Monday, March 14, 2016

About 17,000 seasonal workers coming this year

Approximately 17,000 seasonal workers from Mexico, Jamaica, Barbados, Trinidad-Tobago and the Eastern Caribbean States are expected to be placed at Ontario fruit and vegetable farms this season, says Ken Forth, president of the Foreign Agricultural Resource Management Services.

They will work at about 1,450 farms where the owners have been unable to find Canadians to do the work.

I find this hard to believe, especially given the recent arrival of 25,000 refugees from Syria. But, then again, the Syrians have choices about where they will work; those brought in under the seasonal worker program have only one choice - to stay and work, or be shipped back home. They cannot change employers.

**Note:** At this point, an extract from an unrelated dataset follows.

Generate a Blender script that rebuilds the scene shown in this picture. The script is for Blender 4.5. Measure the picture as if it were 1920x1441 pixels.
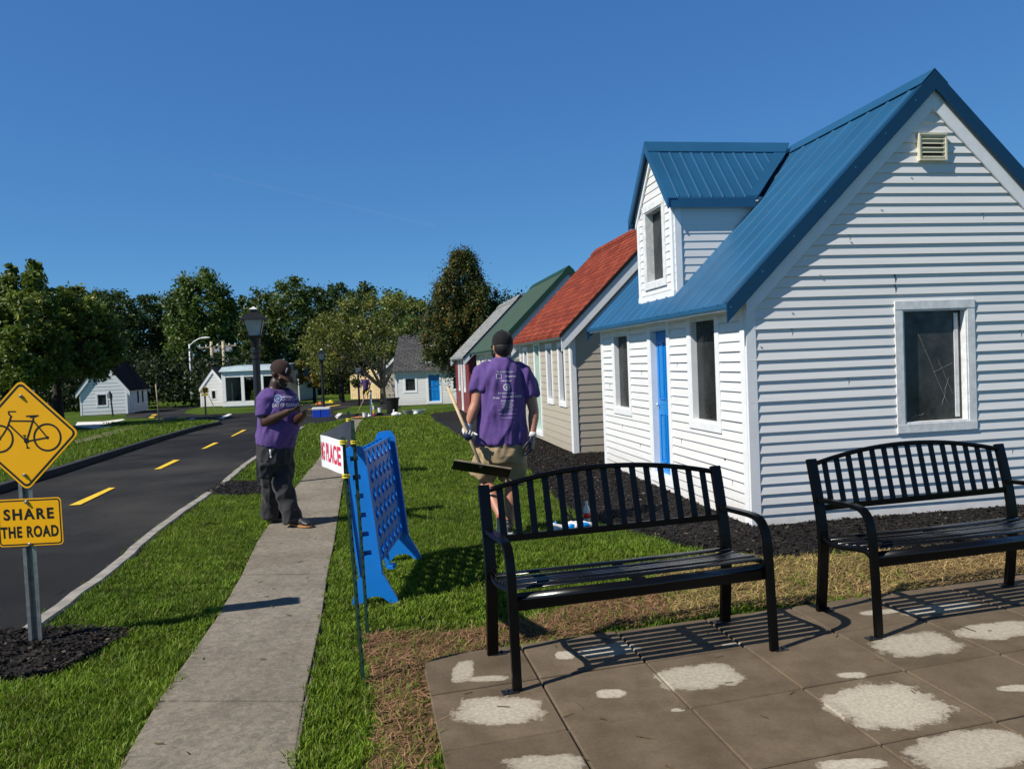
import bpy, bmesh, math, random
import numpy as np
from mathutils import Vector, Matrix, noise
from mathutils.bvhtree import BVHTree
R = math.radians
for o in list(bpy.data.objects): bpy.data.objects.remove(o)
scene = bpy.context.scene
C = scene.collection
random.seed(7)

# ------------------------------------------------------------ camera
FPX, PITCH, ROLL, CAMH = 1450.0, .0285, -.0405, 1.55
cp, sp, cr, sr = math.cos(PITCH), math.sin(PITCH), math.cos(ROLL), math.sin(ROLL)
FW = Vector((0, cp, -sp)); U0 = Vector((0, sp, cp)); R0 = Vector((1, 0, 0))
RT = cr*R0 + sr*U0; UP = -sr*R0 + cr*U0
cam = bpy.data.objects.new('camera', bpy.data.cameras.new('camera')); C.objects.link(cam)
m3 = Matrix((RT, UP, -FW)).transposed()
cam.matrix_world = Matrix.Translation((0, 0, CAMH)) @ m3.to_4x4()
cam.data.sensor_width = 36; cam.data.lens = FPX/1920*36; cam.data.clip_end = 3000; cam.data.clip_start = .05
scene.camera = cam
# ------------------------------------------------------------ sky, sun, exposure
SUN_EL, SHADOW_AZ = R(45.3), R(29.5)          # shadows fall towards (cos az, sin az)
w = bpy.data.worlds.new('World'); scene.world = w; w.use_nodes = True
nt = w.node_tree; bg = nt.nodes['Background']
sky = nt.nodes.new('ShaderNodeTexSky'); sky.sky_type = 'NISHITA'; sky.sun_disc = False
sky.sun_elevation = SUN_EL
tosun = Vector((-math.cos(SHADOW_AZ)*math.cos(SUN_EL), -math.sin(SHADOW_AZ)*math.cos(SUN_EL), math.sin(SUN_EL)))
sky.sun_rotation = math.atan2(tosun.x, tosun.y)
sky.altitude = 0; sky.air_density = .6; sky.dust_density = 0; sky.ozone_density = 8
def wn(op, a, b=None, typ='Math'):
    nd = nt.nodes.new('ShaderNode'+typ); nd.operation = op
    for i, v in enumerate((a, b)):
        if v is None: continue
        if hasattr(v, 'is_linked'): nt.links.new(v, nd.inputs[i])
        else: nd.inputs[i].default_value = v
    return nd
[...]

It is, to my mind, close to slavery. Most - but probably not all - of the farmers treat their workers well. 

If they are good enough to work here, they should be good enough to be allowed to be landed immigrants and then Canadian citizens. My father came to Canada in 1928 under a farm worker program. The farmer paid his passage from Germany and he, in return, worked for a year at half wages.
This is the 50th anniversary of the Seasonal Foreign Workers Program that the federal government began in 1966 with 263 workers from Jamaica.

“We’re extremely proud that we’ve been able to help our horticultural industry thrive and grow over the past half century,” says Forth.

“Ontario produces some of the highest quality fruits and vegetables in the world. Without the supplemental labour they hire through SAWP, many of our growers just wouldn’t be able stay viable.”

The program provides Ontario farmers a steady source of reliable, skilled and professional labour, says F.A.R.M.S.

“At the same time, the program has given seasonal agricultural workers employment, benefits and educational opportunities not available to them at home.”